● RECORDS PROVIDED
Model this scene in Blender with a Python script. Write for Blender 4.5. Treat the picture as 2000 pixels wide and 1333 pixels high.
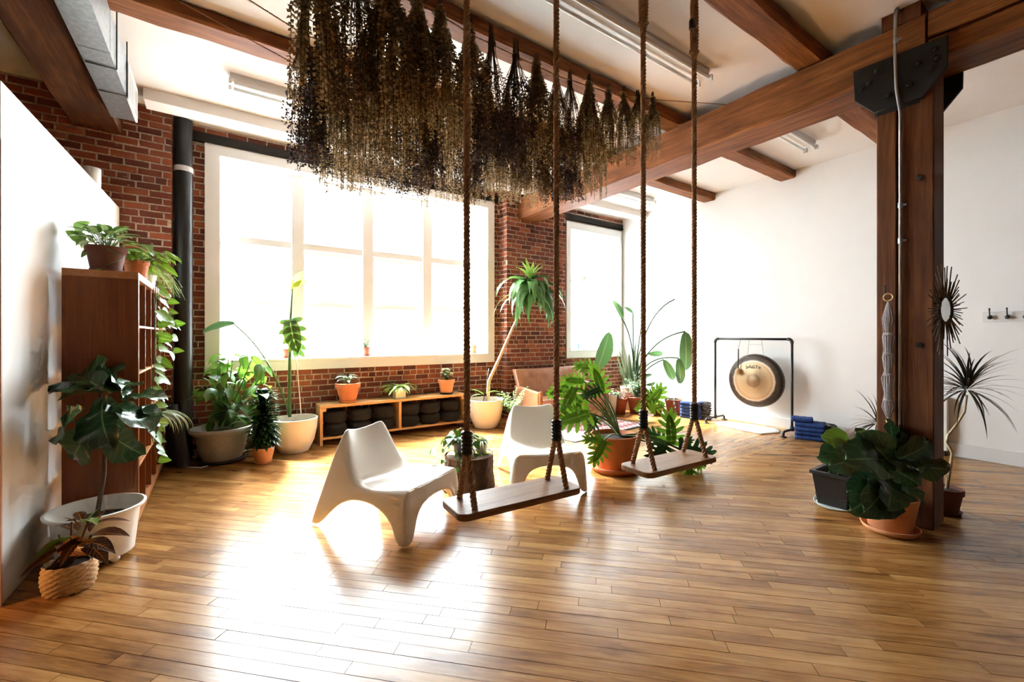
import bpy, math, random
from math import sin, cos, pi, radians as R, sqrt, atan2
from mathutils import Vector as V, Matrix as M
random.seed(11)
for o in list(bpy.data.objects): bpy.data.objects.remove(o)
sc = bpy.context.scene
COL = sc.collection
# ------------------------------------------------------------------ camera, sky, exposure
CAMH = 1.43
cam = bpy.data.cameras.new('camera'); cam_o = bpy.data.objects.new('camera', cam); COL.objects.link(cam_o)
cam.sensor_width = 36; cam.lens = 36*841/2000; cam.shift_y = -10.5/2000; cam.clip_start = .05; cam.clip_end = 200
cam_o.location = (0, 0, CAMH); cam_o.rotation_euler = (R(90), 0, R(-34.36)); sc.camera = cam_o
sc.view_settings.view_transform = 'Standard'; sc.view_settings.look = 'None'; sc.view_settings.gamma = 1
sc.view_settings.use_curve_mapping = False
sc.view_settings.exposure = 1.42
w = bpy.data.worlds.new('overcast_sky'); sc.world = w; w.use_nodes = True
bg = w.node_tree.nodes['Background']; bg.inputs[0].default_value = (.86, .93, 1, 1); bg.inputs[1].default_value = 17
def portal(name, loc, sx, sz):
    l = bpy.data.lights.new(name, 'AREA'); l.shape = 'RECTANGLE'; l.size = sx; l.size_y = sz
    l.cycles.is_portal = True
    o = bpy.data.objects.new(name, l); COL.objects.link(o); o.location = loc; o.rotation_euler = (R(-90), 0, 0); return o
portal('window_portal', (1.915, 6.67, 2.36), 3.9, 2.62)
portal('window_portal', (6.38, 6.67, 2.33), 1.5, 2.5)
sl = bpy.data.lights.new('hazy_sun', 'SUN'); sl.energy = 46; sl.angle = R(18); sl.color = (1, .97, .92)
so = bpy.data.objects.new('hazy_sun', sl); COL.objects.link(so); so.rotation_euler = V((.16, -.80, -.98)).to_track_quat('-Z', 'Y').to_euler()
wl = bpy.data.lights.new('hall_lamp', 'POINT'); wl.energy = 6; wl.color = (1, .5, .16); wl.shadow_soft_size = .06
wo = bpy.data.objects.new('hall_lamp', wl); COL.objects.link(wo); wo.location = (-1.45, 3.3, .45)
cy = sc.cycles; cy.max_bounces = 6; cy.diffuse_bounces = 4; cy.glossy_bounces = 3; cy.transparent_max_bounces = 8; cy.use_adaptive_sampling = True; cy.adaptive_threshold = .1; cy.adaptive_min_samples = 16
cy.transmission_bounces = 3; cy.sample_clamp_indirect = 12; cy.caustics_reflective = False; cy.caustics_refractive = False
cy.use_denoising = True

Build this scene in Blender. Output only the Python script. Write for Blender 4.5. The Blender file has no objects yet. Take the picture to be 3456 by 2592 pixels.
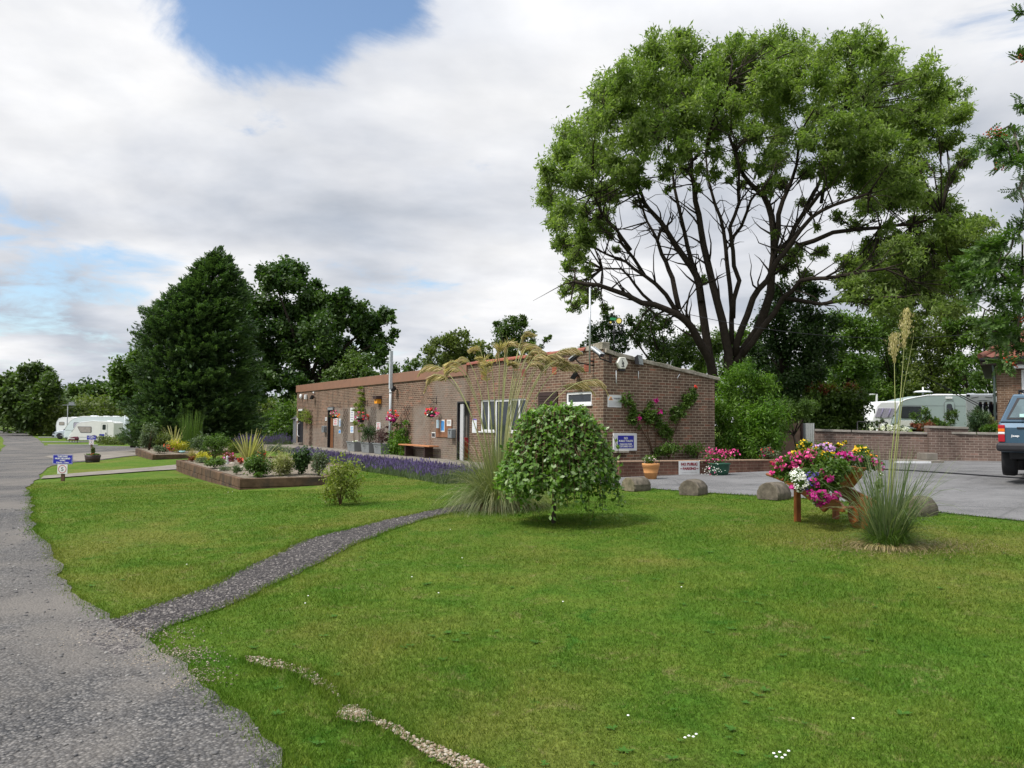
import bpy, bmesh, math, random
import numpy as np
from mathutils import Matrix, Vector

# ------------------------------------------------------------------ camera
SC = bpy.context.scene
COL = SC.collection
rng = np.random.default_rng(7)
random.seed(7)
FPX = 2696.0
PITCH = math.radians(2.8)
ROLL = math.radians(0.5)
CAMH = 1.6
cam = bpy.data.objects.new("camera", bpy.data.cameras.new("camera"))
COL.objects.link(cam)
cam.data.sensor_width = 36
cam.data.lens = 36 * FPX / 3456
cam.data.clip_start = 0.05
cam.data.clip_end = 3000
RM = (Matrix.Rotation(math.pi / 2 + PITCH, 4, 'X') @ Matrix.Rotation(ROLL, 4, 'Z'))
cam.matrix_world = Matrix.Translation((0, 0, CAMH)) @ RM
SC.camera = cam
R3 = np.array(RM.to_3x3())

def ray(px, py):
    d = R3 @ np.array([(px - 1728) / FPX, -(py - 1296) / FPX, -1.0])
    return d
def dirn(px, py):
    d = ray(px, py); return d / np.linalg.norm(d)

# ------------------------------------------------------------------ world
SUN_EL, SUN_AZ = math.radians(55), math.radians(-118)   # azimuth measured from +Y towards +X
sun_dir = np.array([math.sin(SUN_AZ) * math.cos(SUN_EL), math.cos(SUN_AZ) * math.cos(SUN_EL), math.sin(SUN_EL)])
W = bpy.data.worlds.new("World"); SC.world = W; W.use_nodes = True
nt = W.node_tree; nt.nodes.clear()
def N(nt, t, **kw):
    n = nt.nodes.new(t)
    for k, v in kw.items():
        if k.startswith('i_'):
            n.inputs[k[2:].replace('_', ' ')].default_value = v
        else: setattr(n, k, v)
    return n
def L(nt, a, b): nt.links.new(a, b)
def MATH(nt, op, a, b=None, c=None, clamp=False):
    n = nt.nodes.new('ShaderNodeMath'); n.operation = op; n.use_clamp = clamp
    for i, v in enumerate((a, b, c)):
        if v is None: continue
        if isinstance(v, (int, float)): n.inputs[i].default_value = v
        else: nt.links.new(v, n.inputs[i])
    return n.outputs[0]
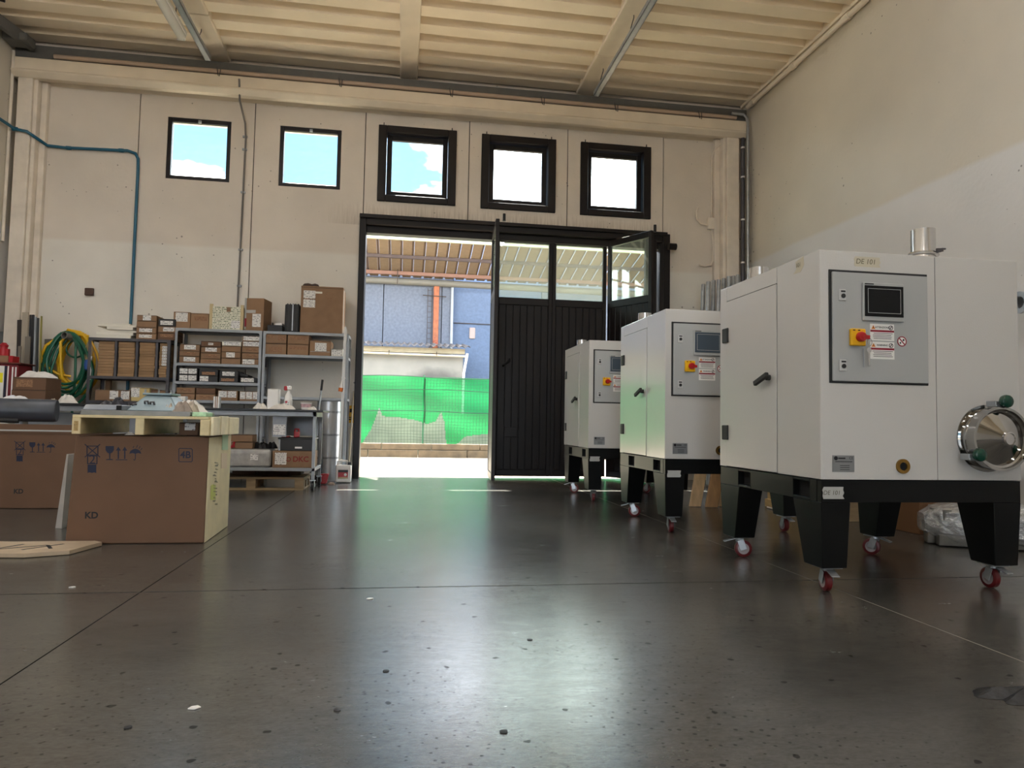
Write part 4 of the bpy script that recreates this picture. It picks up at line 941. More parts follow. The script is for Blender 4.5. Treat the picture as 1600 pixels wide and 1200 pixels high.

● TO DO
Exclude every picture and copy the remaining data exactly.

● FULL OUTPUT
Model this scene in Blender with a Python script. Write for Blender 4.5. Treat the picture as 2000 pixels wide and 1333 pixels high.
import bpy, math, random
from math import sin, cos, pi, radians as R, sqrt, atan2
from mathutils import Vector as V, Matrix as M
random.seed(11)
for o in list(bpy.data.objects): bpy.data.objects.remove(o)
sc = bpy.context.scene
COL = sc.collection
# ------------------------------------------------------------------ camera, sky, exposure
CAMH = 1.43
cam = bpy.data.cameras.new('camera'); cam_o = bpy.data.objects.new('camera', cam); COL.objects.link(cam_o)
cam.sensor_width = 36; cam.lens = 36*841/2000; cam.shift_y = -10.5/2000; cam.clip_start = .05; cam.clip_end = 200
cam_o.location = (0, 0, CAMH); cam_o.rotation_euler = (R(90), 0, R(-34.36)); sc.camera = cam_o
sc.view_settings.view_transform = 'Standard'; sc.view_settings.look = 'None'; sc.view_settings.gamma = 1
sc.view_settings.use_curve_mapping = False
sc.view_settings.exposure = 1.42
w = bpy.data.worlds.new('overcast_sky'); sc.world = w; w.use_nodes = True
bg = w.node_tree.nodes['Background']; bg.inputs[0].default_value = (.86, .93, 1, 1); bg.inputs[1].default_value = 17
def portal(name, loc, sx, sz):
    l = bpy.data.lights.new(name, 'AREA'); l.shape = 'RECTANGLE'; l.size = sx; l.size_y = sz
    l.cycles.is_portal = True
    o = bpy.data.objects.new(name, l); COL.objects.link(o); o.location = loc; o.rotation_euler = (R(-90), 0, 0); return o
portal('window_portal', (1.915, 6.67, 2.36), 3.9, 2.62)
portal('window_portal', (6.38, 6.67, 2.33), 1.5, 2.5)
sl = bpy.data.lights.new('hazy_sun', 'SUN'); sl.energy = 46; sl.angle = R(18); sl.color = (1, .97, .92)
so = bpy.data.objects.new('hazy_sun', sl); COL.objects.link(so); so.rotation_euler = V((.16, -.80, -.98)).to_track_quat('-Z', 'Y').to_euler()
wl = bpy.data.lights.new('hall_lamp', 'POINT'); wl.energy = 6; wl.color = (1, .5, .16); wl.shadow_soft_size = .06
wo = bpy.data.objects.new('hall_lamp', wl); COL.objects.link(wo); wo.location = (-1.45, 3.3, .45)
cy = sc.cycles; cy.max_bounces = 6; cy.diffuse_bounces = 4; cy.glossy_bounces = 3; cy.transparent_max_bounces = 8; cy.use_adaptive_sampling = True; cy.adaptive_threshold = .1; cy.adaptive_min_samples = 16
cy.transmission_bounces = 3; cy.sample_clamp_indirect = 12; cy.caustics_reflective = False; cy.caustics_refractive = False
cy.use_denoising = True

Build this scene in Blender. Output only the Python script. Write for Blender 4.5. The Blender file has no objects yet. Take the picture to be 3456 by 2592 pixels.
import bpy, bmesh, math, random
import numpy as np
from mathutils import Matrix, Vector

# ------------------------------------------------------------------ camera
SC = bpy.context.scene
COL = SC.collection
rng = np.random.default_rng(7)
random.seed(7)
FPX = 2696.0
PITCH = math.radians(2.8)
ROLL = math.radians(0.5)
CAMH = 1.6
cam = bpy.data.objects.new("camera", bpy.data.cameras.new("camera"))
COL.objects.link(cam)
cam.data.sensor_width = 36
cam.data.lens = 36 * FPX / 3456
cam.data.clip_start = 0.05
cam.data.clip_end = 3000
RM = (Matrix.Rotation(math.pi / 2 + PITCH, 4, 'X') @ Matrix.Rotation(ROLL, 4, 'Z'))
cam.matrix_world = Matrix.Translation((0, 0, CAMH)) @ RM
SC.camera = cam
R3 = np.array(RM.to_3x3())

def ray(px, py):
    d = R3 @ np.array([(px - 1728) / FPX, -(py - 1296) / FPX, -1.0])
    return d
def dirn(px, py):
    d = ray(px, py); return d / np.linalg.norm(d)

# ------------------------------------------------------------------ world
SUN_EL, SUN_AZ = math.radians(55), math.radians(-118)   # azimuth measured from +Y towards +X
sun_dir = np.array([math.sin(SUN_AZ) * math.cos(SUN_EL), math.cos(SUN_AZ) * math.cos(SUN_EL), math.sin(SUN_EL)])
W = bpy.data.worlds.new("World"); SC.world = W; W.use_nodes = True
nt = W.node_tree; nt.nodes.clear()
def N(nt, t, **kw):
    n = nt.nodes.new(t)
    for k, v in kw.items():
        if k.startswith('i_'):
            n.inputs[k[2:].replace('_', ' ')].default_value = v
        else: setattr(n, k, v)
    return n
def L(nt, a, b): nt.links.new(a, b)
def MATH(nt, op, a, b=None, c=None, clamp=False):
    n = nt.nodes.new('ShaderNodeMath'); n.operation = op; n.use_clamp = clamp
    for i, v in enumerate((a, b, c)):
        if v is None: continue
        if isinstance(v, (int, float)): n.inputs[i].default_value = v
        else: nt.links.new(v, n.inputs[i])
    return n.outputs[0]
Write part 4 of the bpy script that recreates this picture. It picks up at line 941. More parts follow. The script is for Blender 4.5. Treat the picture as 1600 pixels wide and 1200 pixels high.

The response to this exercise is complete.